Vê se que a teoria de Einstein prevê uma simples dependência linear para a variação da energia cinética máxima com a freqüência. Como já mencionado, as observações de Lenard não tinham permitido a determinação desta função. Foi apenas em 1914 que Millikan2 conseguiu confirmar experimentalmente a teoria de Einstein. A figura abaixo ilustra o caso do efeito fotoelétrico sobre um catodo de sódio. Repare que a análise do gráfico da variação de Kmax em função de n permite a determinação da função trabalho do material considerado e fornece uma determinação da constante de Planck. A concordância, dentro das limitações experimentais, do valor obtido com aquele extraído da análise da radiação de corpo negro, constitui-se numa confirmação da teoria de Einstein.


Efeito fotoelétrico: variação da energia máxima dos elétrons com a freqüência.

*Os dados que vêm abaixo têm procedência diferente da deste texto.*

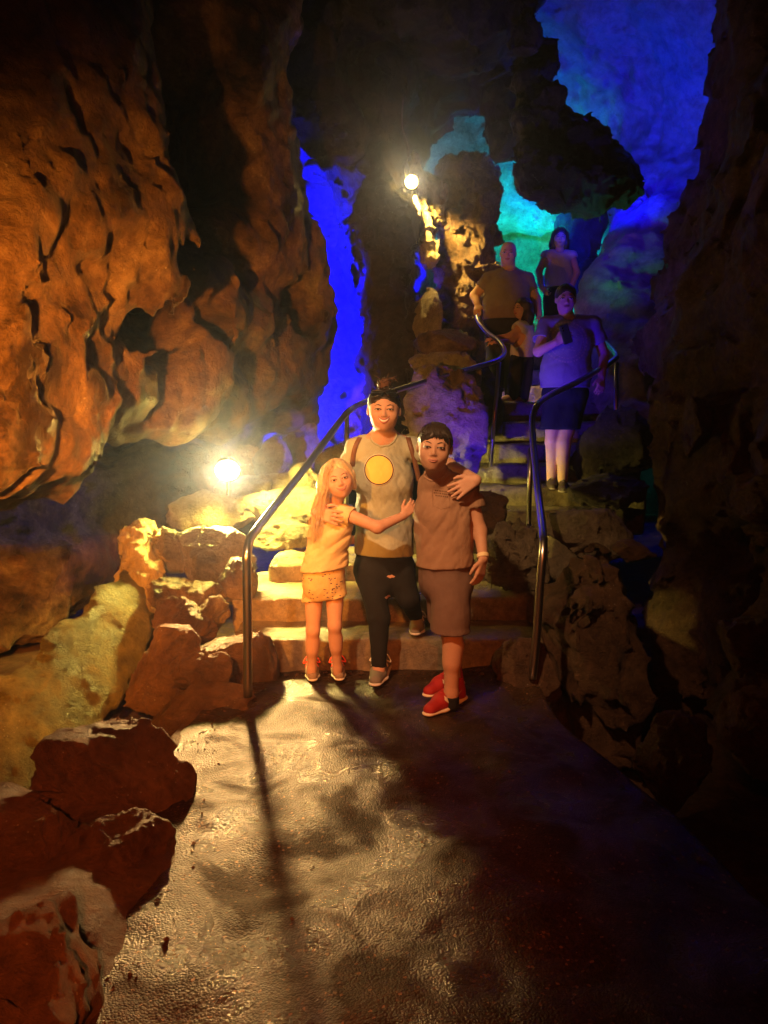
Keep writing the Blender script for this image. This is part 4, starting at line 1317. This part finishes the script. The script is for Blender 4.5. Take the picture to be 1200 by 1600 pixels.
    f.rough(lambda p: .003 * fbm((p - h.c) * np.array([150, 40, 40]), 3, 521), .02)
    h.ball(f, .0, -.12, .60, .19, .17, .13, .05)
    f.rough(lambda p: np.where((p - h.c) @ h.u > .48 * h.H, .012 * fbm(p * 75, 3, 523, True), 0), .03)
    hair = fobj('hair', f, M['hair_dark'], t)
    mb = MB(); g = np.random.RandomState(5)
    for i in range(70):
        a = g.uniform(0, 6.28); rr = g.uniform(.08, .2); dz = g.uniform(-.05, .1)
        mb.tube(smooth_path([h.p(rr * math.cos(a + q * 1.3) * (1 - .15 * q), -.12 + rr * .9 * math.sin(a + q * 1.3), .60 + dz + .05 * math.sin(q * 2 + a)) for q in range(4)], 4), .0035, 5)
    for i in range(10):
        a = g.uniform(-1, 1)
        mb.tube(smooth_path([h.p(a * .1, -.1, .66), h.p(a * .2, -.1, .76), h.p(a * .34, -.08, .74 + .08 * g.randn())], 4), .0016, 4)
    mb.build('hair_bun', M['hair_bun'], hair)
    for i, (a, y, w0, w1) in enumerate(((1, 0, 0, 0),)):
        mb = MB()
        for s in (-1,):
            strands(mb, [h.p(s * .33, .02, .15), h.p(s * .36, .03, -.1), h.p(s * .34, .02, -.4)], 6, .004, .0014, 7)
        mb.build('loose_strands', M['hair_dark'], hair)
    # sunglasses pushed up into the hair
    sg = thing('sunglasses', 'dark sunglasses pushed up on the woman\'s hair', 'sunglasses', h.p(0, .3, .36))
    gl = plain('dark_lens', (.01, .01, .012), .06, spec=.8)
    fr = plain('black_frame', (.012, .01, .01), .25)
    for s in (-1, 1):
        c = h.p(s * .165, .315, .365)
        f = Field(c - .055, c + .055, .003)
        Mr = np.stack([unit(h.r - h.f * s * .25), unit(h.f * .8 + h.u * .6 + h.r * s * .2), unit(h.u * .8 - h.f * .6)], 1)
        f.ball(c, (.145 * h.H, .03 * h.H, .095 * h.H), .004, Mr)
        fobj('lens', f, gl, sg)
        mb = MB(); mb.tube(smooth_path([h.p(s * .30, .28, .38), h.p(s * .36, .1, .28), h.p(s * .375, -.1, .12), h.p(s * .37, -.16, .02)], 5), .0035, 6)
        mb.build('temple', fr, sg)
    mb = MB(); mb.tube(smooth_path([h.p(-.3, .29, .42), h.p(-.16, .33, .445), h.p(0, .345, .42), h.p(.16, .33, .445), h.p(.3, .29, .42)], 5), .006, 6)
    mb.build('frame', fr, sg)
    # backpack
    bp = thing('backpack', 'small backpack with brown straps on the woman\'s shoulders', 'backpack', at(600, 800, 4.45))
    f = Field(at(600, 790, 4.5) - [.2, .15, .25], at(600, 790, 4.5) + [.2, .15, .25], .012)
    f.cone(at(600, 745, 4.47), at(600, 820, 4.47), .11, .12, .02, n, .6)
    fobj('bag', f, M['black_cloth'], bp)
    bvp = [[(562, 684, 0), (556, 696, 0), (552, 712, 0), (550, 730, 0)], [(638, 684, 0), (642, 698, 0), (647, 716, 0), (652, 738, 0), (655, 752, 0)]]
    for path in bvp:
        W = on_cloth(shirt, [(a[0], a[1]) for a in path], lambda x, y: at(x, y, 4.2), d)
        W = [q if q[1] < 4.4 else at(path[i][0], path[i][1], 4.25) for i, q in enumerate(W)]
        W = [W[0] + [0, .09, -.0]] + W
        pts = smooth_path(W, 5)
        V, Fc = [], []
        for q in pts:
            for s, o in ((-.014, 0), (-.012, -.004), (.012, -.004), (.014, 0)):
                V.append(q + [s, o - .002, 0])
        for i in range(len(pts) - 1):
            for k in range(3): Fc.append((i * 4 + k, i * 4 + k + 1, i * 4 + k + 5, i * 4 + k + 4))
        obj('strap', V, Fc, M['strap'], bp)
    gr, ws, wl_ = plain('grey_mesh_shoe', (.20, .18, .15), .7, bump=.4, bscale=500), plain('white_rubber', (.62, .58, .52), .6), plain('white_lace', (.6, .57, .5), .8)
    shoe(t, onz(602, 1042, .0) + Z * .008, onz(584, 1079, 0) + Z * .008, .098, gr, ws, wl_, .095)
    shoe(t, at(655, 984, 4.57) * [1, 1, 0] + Z * .19, at(648, 995, 4.33) * [1, 1, 0] + Z * .19, .088, gr, ws, wl_, .095)
woman()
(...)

Na teoria de Einstein, a energia cinética máxima dos elétrons, e portanto o potencial de corte V0, depende da freqüência da radiação, mas não da sua intensidade. Na visão corpuscular, aumentar a intensidade da radiação significa aumentar o número de fótons incidente por segundo. O número de elétrons liberados por segundo ou seja, a corrente elétrica, aumenta na mesma proporção, como observado experimentalmente.

A teoria de Einstein também permite entender porque não se observa qualquer atraso no estabelecimento da corrente em relação ao começo da iluminação. Mesmo se a intensidade da radiação for muito baixa, tão logo a iluminação for iniciada, haverá fótons alcançando o material. Já que apenas um fóton é necessário para produzir o efeito, a corrente será estabelecida imediatamente. Apenas, o seu valor será pequeno também.

[1] Albert Einstein, físico alemão, 1879-1955.
[2] Robert Andrews Millikan, físico americano, 1868-1953.